Philadelphia and Edgar Allan Poe
August 2, 2017"For the most wild, yet most homely narrative which I am about to pen, I neither expect nor solicit belief." Edgar Allan Poe begins one of his most nightmarish stories, "The Black Cat," casually and calmly. If you visit his home in Philadelphia, you can see where one of the forefathers of literary gloom set down his thoughts - and where his cat, Catterina, who might well have served as a model for the horrifying story, also lived.
From the outside, the three-story brick building seems unremarkable: white garden fence, wooden shutters on the windows, a small veranda to the back. During Poe's lifetime (1809-1849) this area was a bucolic suburb of Philadelphia. His wife Virginia planted flowers and entertained friends with singing and music. Her mother lived with the couple, helped with the household and cared for Virginia, who was suffering from tuberculosis. Thanks to its southern-facing façade, sunlight streamed into the rooms for long periods of time - for a writer, no minor aspect in times when homes were lit with gas lamps, not electricity.Poe, born in Boston, was just 18 years old when his first volume of poetry, "Tamerlane and Other Poems," was published. He loved poetry, but his short stories sold better in literary magazines of the time. His stories soon began to deal with brutal, malevolent murders, as well as the deaths of beautiful young women. "The death of a beautiful woman, is unquestionably the most poetical topic in the world," wrote Poe in 1846. None other than Sir Arthur Conan Doyle, the creator of Sherlock Holmes, described Poe as the progenitor of mystery and detective fiction. The tragic circumstances of Poe's own life may well have played a role in his search for narrative material: his mother died of tuberculosis when he was two years old, and his father - an unsuccessful actor - had already abandoned the family. Poe's foster mother, Frances, as well as his cousin and later wife Virginia also succumbed to the "white death," and the mother of his childhood friend, said to have been Poe's first love and discovered the boy's talent, died a few months after being confined to a mental institution.
Driven by financial need and his perpetual wish to be the owner and editor-in-chief of a prestigious literary magazine, Poe often changed his place of residence. In addition to living in Baltimore and Fordham (in what is now the New York borough of the Bronx), the writer spent six years of his life in Philadelphia. Here he met fellow authors such as Charles Dickens and corresponded with writers and poets such as Henry Wadsworth Longfellow and James Russell Lowell.In Philadelphia, Poe soon showed that he had an sure instinct for what readers of the time wanted. Within a few months, the circulation of "Burton's Gentleman's Magazine" rose from 500 to 3,500 copies, after he had accepted a post as editor for ten dollars a week. The short story "The Fall of the House of Usher", in which the deceased Madeline rises from the family tomb before her former home disastrously splits in two, was published in it. It was also in Philadelphia that he wrote most of the poem "The Raven," arguably his best known work.

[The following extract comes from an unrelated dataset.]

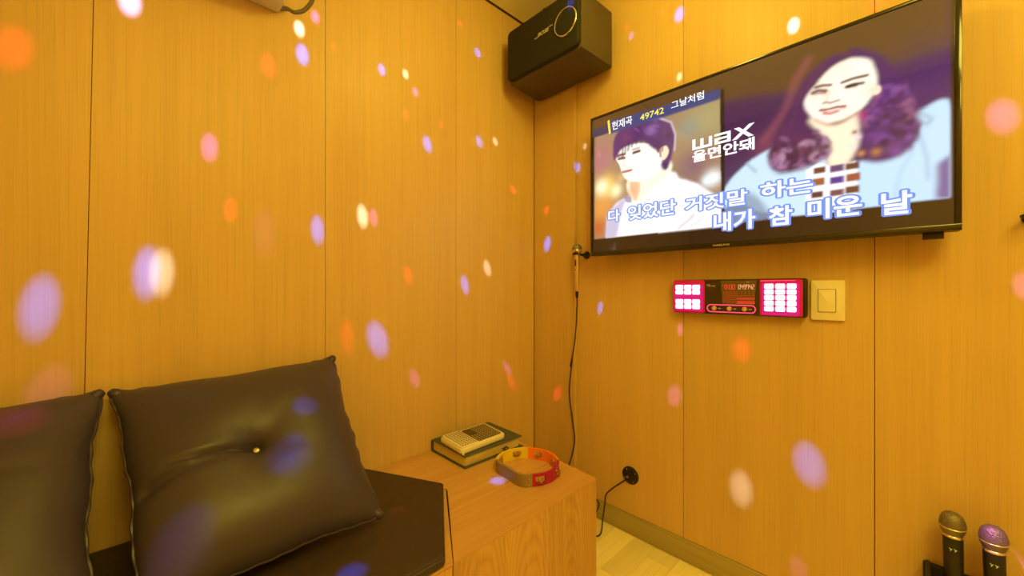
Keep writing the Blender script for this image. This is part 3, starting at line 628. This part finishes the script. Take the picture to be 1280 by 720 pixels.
pic = img[ri][:,ci]; att = me.color_attributes.new('picture', 'FLOAT_COLOR', 'POINT')
att.data.foreach_set('color', np.concatenate([np.clip(pic,0,1), np.ones((H_,W_,1))],-1).reshape(-1))
sm_ = bpy.data.materials.new('screen_glass'); sm_.use_nodes = True; nt = sm_.node_tree; bb = nt.nodes['Principled BSDF']
at_ = nt.nodes.new('ShaderNodeVertexColor'); at_.layer_name = 'picture'; nt.links.new(at_.outputs['Color'], bb.inputs['Emission Color'])
bb.inputs['Emission Strength'].default_value = 1.15; bb.inputs['Base Color'].default_value = (.012,.011,.012,1); bb.inputs['Roughness'].default_value = .06; bb.inputs['IOR'].default_value = 1.75; bb.inputs['Specular IOR Level'].default_value = .6
me.materials.append(sm_); so = bpy.data.objects.new('screen', me); C.objects.link(so); kv(so)
def sbox(a, b_):     # two screen points -> y,z box
    return (Y0-1.033*a[0], Z0+.58*a[1], Y0-1.033*b_[0], Z0+.58*b_[1])
tx = lambda *a, **k: kv(text(*a, **k))
def tline(body, a, b_, m_, nm, bold, xo=0, **k): return tx(body, sbox(a,b_), XT-.0006-xo, M[m_], nm, None, bold=bold, **k)
tline('현재곡', (0.099,0.864), (0.185,0.924), 'whitetxt', 'song_title', .012)
tline('49742', (0.217,0.866), (0.308,0.907), 'yeltxt', 'song_number', .012)
tline('그날처럼', (0.334,0.874), (0.443,0.922), 'whitetxt', 'song_title', .012)
tline('울면안돼', (0.406,0.512), (0.589,0.581), 'whitetxt', 'song_caption', .03)
# the squared singer's wordmark
wm = MB(); (wu0,wv0), (wu1,wv1) = (0.406,0.588), (0.589,0.65)
wy = lambda t: Y0-1.033*(wu0+(wu1-wu0)*t); wz = lambda t: Z0+.58*(wv0+(wv1-wv0)*t)
def wbar(t0,s0,t1,s1): wm.box((XT-.0012,min(wy(t0),wy(t1)),wz(s0)),(XT-.0006,max(wy(t0),wy(t1)),wz(s1)))
for q_ in ((0,0,.34,.22),(0,0,.055,1),(.14,0,.195,.92),(.285,0,.34,.92),(.38,0,.64,.2),(.585,0,.64,.95),(.38,.76,.64,.95),(.38,.38,.64,.56),(.38,0,.44,.5)): wbar(*q_)
wm.prism([(wy(.66),wz(0)),(wy(.74),wz(0)),(wy(1.0),wz(1.1)),(wy(.92),wz(1.1))], XT-.0012, XT-.0006, 'x'); wm.prism([(wy(.69),wz(1.02)),(wy(.77),wz(1.02)),(wy(.99),wz(0)),(wy(.91),wz(0))], XT-.00125, XT-.00065, 'x')
kv(wm.build('singer_wordmark', M['whitetxt']))
for body, a, b_, bo in [('다', (0.08,0.222), (0.137,0.316), .03), ('잊었단', (0.165,0.216), (0.353,0.322), .03), ('거짓말', (0.38,0.217), (0.573,0.314), .03), ('하는', (0.601,0.231), (0.733,0.328), .035),
                        ('내가', (0.47,0.084), (0.594,0.2), .035), ('참', (0.623,0.086), (0.686,0.195), .035), ('미운', (0.715,0.097), (0.834,0.205), .035), ('날', (0.864,0.084), (0.924,0.195), .035)]:
    bx2 = sbox(a, b_); bx2 = (bx2[0]-.003, bx2[1]+.003, bx2[2]+.003, bx2[3]-.003)
    wt = tx(body, bx2, XT-.0014, M['whitetxt'], 'lyric_text', None, bold=bo-.01)
    src_ = wt.data; mb = MB(); vv = [Vector(v.co) for v in src_.vertices]; ff = [tuple(p.vertices) for p in src_.polygons]
    for k_ in range(14):        # the coloured rim round each letter
        a_ = 2*math.pi*k_/14; mb.add([(XT-.0010, p.y+.0058*math.cos(a_), p.z+.0042*math.sin(a_)) for p in vv], ff)
    kv(mb.build('lyric_outline', M['bluetxt']))
tx('SAMSUNG', (0.4780, Z0+.0035, 0.4270, Z0+.0095), XT-.0036, M['silverprint'], 'maker_name', None, bold=.02)

# ================================================================== SONG CONTROLLER
XC = 1.447; cy0, cy1, cz0, cz1 = .6395, .2360, .930, 1.0495
ct = thing('song_controller', 'glowing red and black song controller with white keys under the television', 'controller', (1.465,.44,cz0))
kc = lambda o: keep(o, ct)
kc(MB().prism(rrect(cy1,cz0,cy0,cz1,.008), XC+.004, XR-.0005, 'x').build('body', M['blackm'], bev=.002, seg=1, ang=50))
yA, yB_ = 0.5260, 0.3570
kc(MB().prism(rrect(yA,cz0+.001,cy0-.001,cz1-.001,.009), XC, XC+.006, 'x').build('left_face', M['red'], bev=.0015, seg=2, ang=50))
kc(MB().box((XC,yB_,cz0+.001),(XC+.006,yA,cz1-.001)).build('centre_face', M['panel'], bev=.0006, seg=1))
kc(MB().prism(rrect(cy1+.008,cz0+.003,yB_,cz1-.003,.003), XC, XC+.006, 'x').build('right_face', M['red'], bev=.0008, seg=1, ang=50))
kc(MB().box((XC+.001,cy1+.0005,cz0+.001),(XC+.006,cy1+.008,cz1-.001)).build('end_cap', M['blackm'], bev=.001))
kc(MB().prism(rrect(0.5320,.937,0.6350,1.035,.010), XC-.0005, XC+.002, 'x').build('left_backlight', M['mag'], ang=50))
kc(MB().prism(rrect(0.2520,.934,0.3510,1.037,.008), XC-.0005, XC+.002, 'x').build('right_backlight', M['mag'], ang=50))
kc(MB().box((XC-.0016,cy1+.026,cz1-.0075),(XC+.002,yB_-.002,cz1-.0055)).build('trim_line', M['neon']))
Lc = [(0.6290,0.6000),(0.5980,0.5710),(0.5690,0.5410)]
Rc = [(0.3450,0.3180),(0.3150,0.2880),(0.2850,0.2590)]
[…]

More than a dozen residents called 532 North 7th Street their home after Poe left the house in the 1840s and before it was secured as a historical site in the 1930s. The lack of furniture makes it hard to picture the daily routine of the cash-strapped author. But in the cellar, where cobwebs cover the panes of the window shafts, a hollow chimney breast is a reminder of the gloomy ending of the story "The Black Cat." The narrator describes the cat Pluto as a "sagacious" animal that was his close companion. But under the influence of alcohol, the narrator undergoes a change of character. He increasingly abuses his wife and ultimately the cat, who scratches him in fright. In revenge, he cuts out the cat's eye and later puts a noose around its neck and hangs it. When another cat appears months later, he develops an aversion to it and tries to kill it with an axe, but then, enraged, buries the blade in his wife's head as she tries to protect the animal. And it is this black cat that betrays his bloodthirsty murder when, in the presence of police, its wailing shriek is heard from behind the wall where he had hidden his wife's body."The corpse, already greatly decayed and clotted with gore, stood erect before the eyes of the spectators," wrote Poe in the last scene. "Upon its head, with red extended mouth and solitary eye of fire, sat the hideous beast whose craft had seduced me into murder, and whose informing voice had consigned me to the hangman. I had walled the monster up within the tomb!"